How it works
Plan. Do. Study. Act.
That’s the loop W. Edwards Deming taught Toyota and half of postwar manufacturing. It’s also what centerleap runs in the background of your shop — quietly, on every job your crew finishes.
You don’t fill out forms. You don’t run meetings. The platform watches what actually happens. When it spots a pattern, it suggests the fix. You approve or you ignore.
P · Plan
You name what the job should look like.
How centerleap does it · Job templates
Every recurring kind of work has a template — kitchen sink slow drain, AC tune-up, residential rewire, weekly route cleaning. The template knows the steps, the parts, the time budget, and the customer-facing ETA. You don’t write the template in some separate tool; the platform builds it from the work you’re already doing.
What that feels like in the shop
Day one, your templates look like a list of the jobs your shop ran last month. By day thirty, each one carries the lessons your crew learned along the way.
D · Do
Your crew does the work.
How centerleap does it · The job record
When the tech taps on the way, the customer gets a real ETA from live traffic data. When the tech taps arrived, the clock starts. Notes, photos, parts used, time intervals — all append to the job’s record as it happens. Nothing to fill in after the fact.
What that feels like in the shop
The tech’s phone is the only thing they touch. You see the truck on the map, the job timer running, and the customer’s confirmation that the SMS landed. The dispatcher is a coordinator now, not a phone-tag operator.
S · Study
The system reads what actually happened.
How centerleap does it · The outcome, distinct from status
Every job closes with two fields. Status is whether the work is finished. Outcome is whether it went the way you planned. Most jobs close done · completed cleanly. The interesting ones are done · completed with issues, done · customer not home, done · parts on order.

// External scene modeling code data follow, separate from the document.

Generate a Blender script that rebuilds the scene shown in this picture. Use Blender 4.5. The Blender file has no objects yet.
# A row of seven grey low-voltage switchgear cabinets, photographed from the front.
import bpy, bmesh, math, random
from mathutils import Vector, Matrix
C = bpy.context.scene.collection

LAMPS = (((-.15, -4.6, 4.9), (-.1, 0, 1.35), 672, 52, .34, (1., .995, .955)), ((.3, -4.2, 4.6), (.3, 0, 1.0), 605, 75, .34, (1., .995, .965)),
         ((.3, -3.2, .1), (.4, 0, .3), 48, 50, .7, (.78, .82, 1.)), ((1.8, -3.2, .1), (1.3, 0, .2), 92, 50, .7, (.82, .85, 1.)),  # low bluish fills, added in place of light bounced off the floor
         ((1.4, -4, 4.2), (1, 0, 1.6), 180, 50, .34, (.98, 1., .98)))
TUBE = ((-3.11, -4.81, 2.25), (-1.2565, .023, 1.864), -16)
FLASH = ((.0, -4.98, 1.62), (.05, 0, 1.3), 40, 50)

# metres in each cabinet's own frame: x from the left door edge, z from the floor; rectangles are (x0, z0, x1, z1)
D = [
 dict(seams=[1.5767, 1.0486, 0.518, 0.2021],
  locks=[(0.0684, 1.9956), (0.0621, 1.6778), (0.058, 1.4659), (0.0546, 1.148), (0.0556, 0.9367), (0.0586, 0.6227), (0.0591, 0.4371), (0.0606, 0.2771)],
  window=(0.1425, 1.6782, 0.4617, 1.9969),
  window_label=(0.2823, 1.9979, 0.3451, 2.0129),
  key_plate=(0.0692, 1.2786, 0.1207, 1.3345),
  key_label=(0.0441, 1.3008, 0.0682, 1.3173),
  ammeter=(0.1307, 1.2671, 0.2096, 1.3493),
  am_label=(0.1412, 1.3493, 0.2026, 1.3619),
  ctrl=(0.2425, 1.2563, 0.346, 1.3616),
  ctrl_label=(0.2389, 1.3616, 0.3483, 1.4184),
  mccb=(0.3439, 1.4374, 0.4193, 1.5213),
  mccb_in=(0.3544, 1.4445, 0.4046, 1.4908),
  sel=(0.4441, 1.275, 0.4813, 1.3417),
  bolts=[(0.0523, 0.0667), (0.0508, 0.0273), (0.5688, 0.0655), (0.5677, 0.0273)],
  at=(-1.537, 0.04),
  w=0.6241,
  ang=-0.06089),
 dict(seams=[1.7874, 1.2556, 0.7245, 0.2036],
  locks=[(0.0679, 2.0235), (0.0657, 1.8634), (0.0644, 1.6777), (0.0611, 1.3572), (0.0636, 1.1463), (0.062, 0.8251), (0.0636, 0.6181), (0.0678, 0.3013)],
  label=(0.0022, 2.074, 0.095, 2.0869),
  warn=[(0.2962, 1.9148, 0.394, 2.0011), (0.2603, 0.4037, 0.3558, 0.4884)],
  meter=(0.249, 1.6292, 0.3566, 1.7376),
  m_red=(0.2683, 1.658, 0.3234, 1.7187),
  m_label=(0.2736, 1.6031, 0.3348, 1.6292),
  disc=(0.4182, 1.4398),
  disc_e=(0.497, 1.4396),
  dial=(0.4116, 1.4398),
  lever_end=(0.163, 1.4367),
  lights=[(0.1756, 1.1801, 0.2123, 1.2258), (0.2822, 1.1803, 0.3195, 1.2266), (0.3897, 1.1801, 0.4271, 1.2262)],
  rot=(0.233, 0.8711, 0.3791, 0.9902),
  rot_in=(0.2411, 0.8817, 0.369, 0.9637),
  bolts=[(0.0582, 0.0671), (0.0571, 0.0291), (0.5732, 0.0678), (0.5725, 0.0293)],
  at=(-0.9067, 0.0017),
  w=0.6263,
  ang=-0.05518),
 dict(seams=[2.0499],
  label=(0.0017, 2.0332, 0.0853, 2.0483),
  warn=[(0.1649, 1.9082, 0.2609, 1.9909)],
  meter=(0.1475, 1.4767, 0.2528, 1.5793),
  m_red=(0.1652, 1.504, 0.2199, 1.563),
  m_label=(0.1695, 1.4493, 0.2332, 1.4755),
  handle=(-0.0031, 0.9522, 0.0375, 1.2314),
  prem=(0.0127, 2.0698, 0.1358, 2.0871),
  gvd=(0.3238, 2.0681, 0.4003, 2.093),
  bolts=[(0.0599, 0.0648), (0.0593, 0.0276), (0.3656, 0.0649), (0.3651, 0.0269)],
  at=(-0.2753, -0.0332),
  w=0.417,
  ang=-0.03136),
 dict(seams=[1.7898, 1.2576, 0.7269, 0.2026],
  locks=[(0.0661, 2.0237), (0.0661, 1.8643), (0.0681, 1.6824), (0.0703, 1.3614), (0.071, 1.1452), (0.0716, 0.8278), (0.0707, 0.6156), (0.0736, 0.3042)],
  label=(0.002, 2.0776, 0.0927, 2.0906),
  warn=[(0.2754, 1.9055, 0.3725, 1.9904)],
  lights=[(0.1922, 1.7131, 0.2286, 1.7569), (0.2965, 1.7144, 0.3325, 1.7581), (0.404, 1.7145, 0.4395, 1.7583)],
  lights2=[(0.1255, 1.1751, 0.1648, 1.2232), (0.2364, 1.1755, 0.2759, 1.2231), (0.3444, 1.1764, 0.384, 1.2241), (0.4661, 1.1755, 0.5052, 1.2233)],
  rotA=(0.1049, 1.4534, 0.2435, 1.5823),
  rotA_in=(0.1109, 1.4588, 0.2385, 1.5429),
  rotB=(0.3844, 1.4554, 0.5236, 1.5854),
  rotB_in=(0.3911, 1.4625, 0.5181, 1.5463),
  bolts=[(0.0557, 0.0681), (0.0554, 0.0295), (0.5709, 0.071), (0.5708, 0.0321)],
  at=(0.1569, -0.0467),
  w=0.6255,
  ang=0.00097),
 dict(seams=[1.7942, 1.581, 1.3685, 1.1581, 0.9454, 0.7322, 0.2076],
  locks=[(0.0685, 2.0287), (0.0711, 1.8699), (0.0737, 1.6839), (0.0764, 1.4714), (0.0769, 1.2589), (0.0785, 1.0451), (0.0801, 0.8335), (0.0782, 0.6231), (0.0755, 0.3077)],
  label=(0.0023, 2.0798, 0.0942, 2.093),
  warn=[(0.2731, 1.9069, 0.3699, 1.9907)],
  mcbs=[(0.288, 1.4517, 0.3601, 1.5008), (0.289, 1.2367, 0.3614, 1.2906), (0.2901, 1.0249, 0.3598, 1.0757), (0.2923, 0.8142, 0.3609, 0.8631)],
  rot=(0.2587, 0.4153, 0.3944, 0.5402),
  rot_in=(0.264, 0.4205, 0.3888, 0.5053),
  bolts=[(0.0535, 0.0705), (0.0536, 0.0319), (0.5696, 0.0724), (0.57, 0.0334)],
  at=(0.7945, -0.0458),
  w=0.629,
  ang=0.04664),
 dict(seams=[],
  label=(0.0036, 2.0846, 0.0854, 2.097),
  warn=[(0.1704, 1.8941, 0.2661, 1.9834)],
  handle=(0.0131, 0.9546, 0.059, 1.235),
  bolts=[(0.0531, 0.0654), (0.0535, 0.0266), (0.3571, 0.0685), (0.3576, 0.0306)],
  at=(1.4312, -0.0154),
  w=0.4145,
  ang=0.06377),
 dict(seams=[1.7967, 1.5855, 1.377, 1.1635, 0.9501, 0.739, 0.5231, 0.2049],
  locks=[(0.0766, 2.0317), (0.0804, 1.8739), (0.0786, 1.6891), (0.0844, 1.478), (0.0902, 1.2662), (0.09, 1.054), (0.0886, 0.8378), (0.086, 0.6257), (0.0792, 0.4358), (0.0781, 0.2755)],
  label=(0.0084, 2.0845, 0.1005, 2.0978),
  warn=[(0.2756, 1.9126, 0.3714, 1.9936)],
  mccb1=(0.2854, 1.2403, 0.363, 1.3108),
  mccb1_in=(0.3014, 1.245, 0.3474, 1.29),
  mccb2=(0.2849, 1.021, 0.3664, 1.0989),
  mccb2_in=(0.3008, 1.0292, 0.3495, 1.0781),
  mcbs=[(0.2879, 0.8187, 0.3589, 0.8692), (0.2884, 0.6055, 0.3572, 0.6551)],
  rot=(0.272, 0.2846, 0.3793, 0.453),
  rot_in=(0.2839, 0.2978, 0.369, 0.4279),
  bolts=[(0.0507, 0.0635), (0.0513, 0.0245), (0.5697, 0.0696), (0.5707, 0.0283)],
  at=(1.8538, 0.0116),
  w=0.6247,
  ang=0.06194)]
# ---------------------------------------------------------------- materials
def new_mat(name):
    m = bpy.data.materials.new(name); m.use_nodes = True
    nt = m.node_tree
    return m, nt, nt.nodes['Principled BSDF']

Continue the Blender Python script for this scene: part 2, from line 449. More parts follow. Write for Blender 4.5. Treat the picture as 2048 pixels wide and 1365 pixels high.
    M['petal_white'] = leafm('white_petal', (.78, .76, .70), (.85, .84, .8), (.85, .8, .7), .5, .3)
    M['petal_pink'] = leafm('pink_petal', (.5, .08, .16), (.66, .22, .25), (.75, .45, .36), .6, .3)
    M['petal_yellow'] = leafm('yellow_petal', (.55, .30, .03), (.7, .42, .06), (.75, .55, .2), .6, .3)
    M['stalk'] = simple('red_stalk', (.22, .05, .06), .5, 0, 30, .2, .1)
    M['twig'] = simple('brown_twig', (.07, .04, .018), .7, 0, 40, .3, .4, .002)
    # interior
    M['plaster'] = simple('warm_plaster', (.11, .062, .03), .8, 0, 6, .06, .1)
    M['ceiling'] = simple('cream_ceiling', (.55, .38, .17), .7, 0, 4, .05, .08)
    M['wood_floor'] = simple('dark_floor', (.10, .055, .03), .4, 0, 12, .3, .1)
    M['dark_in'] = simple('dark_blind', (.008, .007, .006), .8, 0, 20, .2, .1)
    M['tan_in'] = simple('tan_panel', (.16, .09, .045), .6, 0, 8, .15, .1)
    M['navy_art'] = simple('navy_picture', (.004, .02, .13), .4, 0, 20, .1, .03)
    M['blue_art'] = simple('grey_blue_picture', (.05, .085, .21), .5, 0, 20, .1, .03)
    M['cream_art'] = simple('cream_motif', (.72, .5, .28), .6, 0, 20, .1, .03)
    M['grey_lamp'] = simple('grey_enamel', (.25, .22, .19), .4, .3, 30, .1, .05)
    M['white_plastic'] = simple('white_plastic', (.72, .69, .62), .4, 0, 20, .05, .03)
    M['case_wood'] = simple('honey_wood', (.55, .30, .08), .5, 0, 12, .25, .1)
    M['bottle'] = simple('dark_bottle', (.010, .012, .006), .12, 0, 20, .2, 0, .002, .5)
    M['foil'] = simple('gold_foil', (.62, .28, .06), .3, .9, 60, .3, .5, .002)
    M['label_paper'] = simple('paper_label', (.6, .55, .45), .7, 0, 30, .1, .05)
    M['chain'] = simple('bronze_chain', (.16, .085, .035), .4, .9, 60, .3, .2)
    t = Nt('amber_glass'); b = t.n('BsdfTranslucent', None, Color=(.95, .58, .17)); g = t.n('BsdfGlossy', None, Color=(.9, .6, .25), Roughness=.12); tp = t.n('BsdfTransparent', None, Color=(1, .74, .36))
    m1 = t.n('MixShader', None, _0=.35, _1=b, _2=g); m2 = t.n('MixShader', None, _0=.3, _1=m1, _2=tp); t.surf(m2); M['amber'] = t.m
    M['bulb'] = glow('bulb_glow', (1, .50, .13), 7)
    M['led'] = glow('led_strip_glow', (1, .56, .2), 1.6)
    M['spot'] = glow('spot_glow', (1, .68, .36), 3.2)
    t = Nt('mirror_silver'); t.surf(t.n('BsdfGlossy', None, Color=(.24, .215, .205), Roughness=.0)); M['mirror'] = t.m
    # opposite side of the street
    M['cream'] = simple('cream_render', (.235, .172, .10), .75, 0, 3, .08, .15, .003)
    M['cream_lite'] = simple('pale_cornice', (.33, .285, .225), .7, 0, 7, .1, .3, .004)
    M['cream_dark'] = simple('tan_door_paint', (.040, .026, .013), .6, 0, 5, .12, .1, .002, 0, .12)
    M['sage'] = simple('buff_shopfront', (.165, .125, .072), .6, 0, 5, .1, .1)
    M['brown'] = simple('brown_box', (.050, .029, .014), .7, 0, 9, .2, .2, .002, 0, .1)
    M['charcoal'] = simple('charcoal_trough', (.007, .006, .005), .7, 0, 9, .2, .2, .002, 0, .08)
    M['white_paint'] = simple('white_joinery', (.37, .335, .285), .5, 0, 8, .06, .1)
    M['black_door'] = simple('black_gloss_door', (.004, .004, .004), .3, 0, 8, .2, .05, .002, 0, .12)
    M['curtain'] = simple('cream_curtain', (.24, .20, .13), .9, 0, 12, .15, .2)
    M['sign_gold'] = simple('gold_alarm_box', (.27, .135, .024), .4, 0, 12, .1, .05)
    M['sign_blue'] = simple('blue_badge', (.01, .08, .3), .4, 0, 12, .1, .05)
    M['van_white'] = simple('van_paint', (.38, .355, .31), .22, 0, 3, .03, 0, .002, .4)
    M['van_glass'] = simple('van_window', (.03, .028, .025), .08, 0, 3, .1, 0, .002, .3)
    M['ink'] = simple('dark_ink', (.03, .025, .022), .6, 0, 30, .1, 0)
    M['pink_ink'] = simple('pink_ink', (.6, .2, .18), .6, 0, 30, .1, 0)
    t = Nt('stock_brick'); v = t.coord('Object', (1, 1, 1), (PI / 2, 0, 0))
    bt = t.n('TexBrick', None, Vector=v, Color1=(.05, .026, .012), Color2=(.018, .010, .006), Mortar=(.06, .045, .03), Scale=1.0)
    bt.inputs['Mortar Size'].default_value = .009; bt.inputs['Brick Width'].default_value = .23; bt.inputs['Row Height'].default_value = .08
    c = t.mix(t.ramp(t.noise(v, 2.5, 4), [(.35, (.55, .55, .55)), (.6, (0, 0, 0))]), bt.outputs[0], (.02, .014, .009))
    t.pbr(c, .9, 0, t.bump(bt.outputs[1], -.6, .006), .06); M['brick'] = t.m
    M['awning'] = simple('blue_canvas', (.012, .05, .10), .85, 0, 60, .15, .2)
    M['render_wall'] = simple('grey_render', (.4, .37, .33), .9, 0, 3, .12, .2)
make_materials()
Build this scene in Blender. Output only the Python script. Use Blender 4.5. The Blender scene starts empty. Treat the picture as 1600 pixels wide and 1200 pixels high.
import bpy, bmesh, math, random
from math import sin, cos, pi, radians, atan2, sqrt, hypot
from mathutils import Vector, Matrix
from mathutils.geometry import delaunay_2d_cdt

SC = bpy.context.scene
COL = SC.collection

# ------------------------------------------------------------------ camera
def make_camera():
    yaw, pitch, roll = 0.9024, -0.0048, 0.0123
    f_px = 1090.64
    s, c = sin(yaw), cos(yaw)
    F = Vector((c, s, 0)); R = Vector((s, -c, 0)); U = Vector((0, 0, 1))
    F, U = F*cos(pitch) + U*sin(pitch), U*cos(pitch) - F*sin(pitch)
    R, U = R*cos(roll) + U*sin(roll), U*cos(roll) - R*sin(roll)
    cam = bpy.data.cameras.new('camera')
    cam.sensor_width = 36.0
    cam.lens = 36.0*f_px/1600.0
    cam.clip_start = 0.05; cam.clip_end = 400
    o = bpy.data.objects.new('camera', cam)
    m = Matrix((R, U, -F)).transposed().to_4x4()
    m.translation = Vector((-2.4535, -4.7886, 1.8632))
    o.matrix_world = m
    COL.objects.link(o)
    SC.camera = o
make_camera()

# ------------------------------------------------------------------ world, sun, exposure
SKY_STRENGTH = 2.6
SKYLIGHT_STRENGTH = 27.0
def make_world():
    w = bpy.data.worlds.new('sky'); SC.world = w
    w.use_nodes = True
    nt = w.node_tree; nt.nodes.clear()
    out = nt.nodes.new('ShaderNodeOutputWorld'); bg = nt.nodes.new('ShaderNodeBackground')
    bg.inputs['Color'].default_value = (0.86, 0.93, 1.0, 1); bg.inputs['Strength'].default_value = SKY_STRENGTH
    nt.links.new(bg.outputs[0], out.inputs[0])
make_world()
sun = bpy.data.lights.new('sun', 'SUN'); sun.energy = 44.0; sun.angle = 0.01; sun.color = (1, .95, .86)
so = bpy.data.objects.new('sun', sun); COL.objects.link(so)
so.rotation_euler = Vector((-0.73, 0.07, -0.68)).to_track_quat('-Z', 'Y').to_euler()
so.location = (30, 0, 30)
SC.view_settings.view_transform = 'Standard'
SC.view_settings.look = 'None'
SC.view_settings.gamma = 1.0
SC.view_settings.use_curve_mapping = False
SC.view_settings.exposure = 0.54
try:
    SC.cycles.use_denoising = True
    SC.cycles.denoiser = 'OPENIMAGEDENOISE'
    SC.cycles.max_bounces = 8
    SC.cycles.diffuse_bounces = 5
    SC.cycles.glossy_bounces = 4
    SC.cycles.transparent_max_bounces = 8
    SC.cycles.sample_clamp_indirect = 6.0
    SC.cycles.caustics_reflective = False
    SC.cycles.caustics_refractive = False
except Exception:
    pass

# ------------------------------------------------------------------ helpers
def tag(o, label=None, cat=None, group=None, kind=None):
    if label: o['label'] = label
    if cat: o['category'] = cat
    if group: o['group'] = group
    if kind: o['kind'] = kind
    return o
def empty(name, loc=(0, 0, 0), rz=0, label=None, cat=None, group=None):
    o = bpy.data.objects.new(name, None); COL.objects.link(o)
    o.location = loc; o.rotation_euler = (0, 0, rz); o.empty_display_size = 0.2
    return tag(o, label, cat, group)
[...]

Those are the rows that teach.
What that feels like in the shop
centerleap looks at the outcome field across hundreds of jobs and finds the patterns you’d need a full-time analyst to find by hand. Three of the last twelve drain calls hit the same rusted access panel? You’ll know on Wednesday.
A · Act
One tap to change the next job.
How centerleap does it · Suggestions you approve
When the system spots a pattern, it proposes an edit to the affected template. Add “bring impact driver” to the kitchen-sink slow-drain checklist.You approve, you ignore, or you write back “not quite — try this instead.” Either way, the next time that job runs, your crew has the right setup.
What that feels like in the shop
You stay in the seat. The platform never edits a template without your say-so. Most owners say yes to about a third of the suggestions. The rest gets filtered out as noise — which is also useful, because the system learns what your shop considers signal.
The lineage
We didn’t invent this. We just put it on your phone.
The Plan-Do-Study-Act cycle came from Walter Shewhart at Bell Labs in the 1930s. W. Edwards Deming carried it to Japan after the war. Toyota built a manufacturing empire on it. Healthcare systems use it. Software teams call it “continuous integration” and stop one step short.
The reason most field-service shops don’t run it: the paperwork. Capturing what actually happened on every job, then sitting down once a month to find patterns, is a job nobody has time for. So the cycle gets skipped and the same problems show up next week.
centerleap closes that gap. The capture happens in the iOS app as your crew works. The pattern-finding happens server-side, on a schedule. The act-on-it suggestion lands in your inbox with one tap to accept. The loop runs whether or not you remember to run it.